Quand ces paroles et offres que le roi de France offroit et présentoit à ceux de Nantes furent lues et entendues, si regardèrent sus ; et dirent bien les plus notables de la ville que le roi de France avoit droit et cause de remontrer tout ce qu’il disoit, et que voirement avoient-ils juré et promis, escript et scellé, que jamais ne seroient ennemis au roi de France, ni aidans à ses ennemis. Si commencèrent à être sur leur garde ; et renvoyèrent secrètement devers le roi de France que de ce il ne se souciât en rien ; car jà les Anglois à main armée, pour gréver, ni guerroyer le royaume de France, ils ne mettroient ni soutiendroient en leur ville ; mais vouloient, si il besognoit, être aidés et confortés des gens du roi, et à eux ils ouvriroient leur ville, et aux autres non. Le roi de France, qui oyoit bien tous ces traités, s’en tenoit bien à leur parole ; car voirement à Nantes ont ils toujours été bons et loyaux François.

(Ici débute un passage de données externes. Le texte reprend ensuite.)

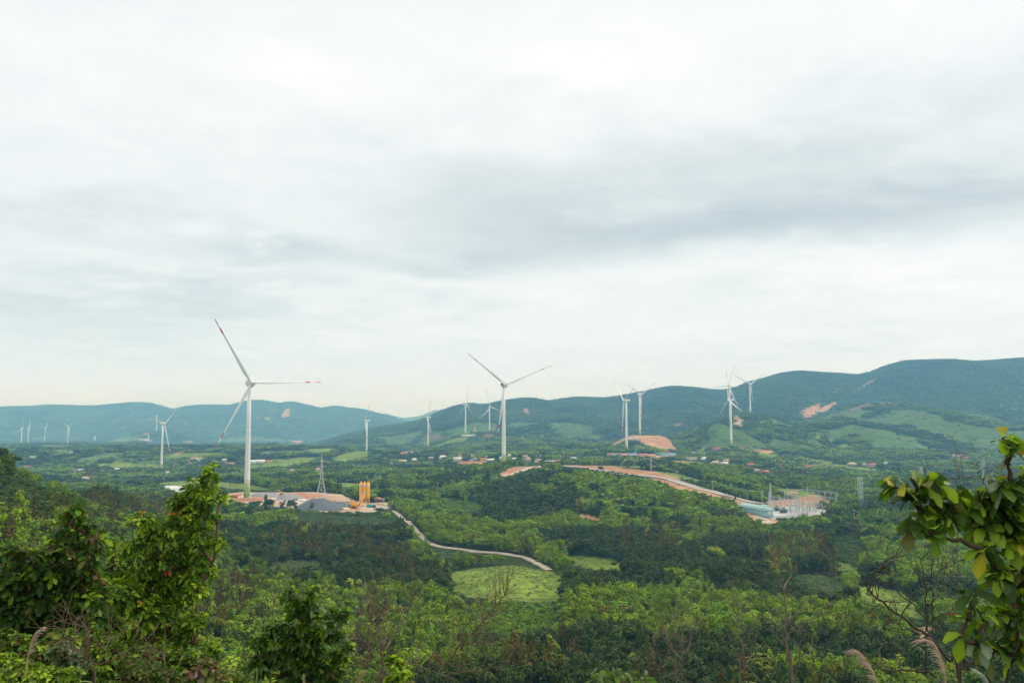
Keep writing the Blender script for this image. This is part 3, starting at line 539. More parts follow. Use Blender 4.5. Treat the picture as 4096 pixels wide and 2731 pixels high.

Et de tout ce ne savoit encore rien le duc de Bretagne qui se tenoit à Vennes ; mais cuidoit bien que ceux de Nantes dussent demeurer de-lez lui, et ouvrir leur ville aux Anglois quand ils venroient. Or retournerons aux Anglois qui étoient logés assez près de Sens en Bourgogne, en laquelle cité, pour la doute d’eux, avoit grand’garnison de gens d’armes, et s’y tenoient le duc de Bar, le sire de Coucy, le sire de Saint-Py et le sire de Fransures, et leurs routes.

  1. Les originaux signés par le roi.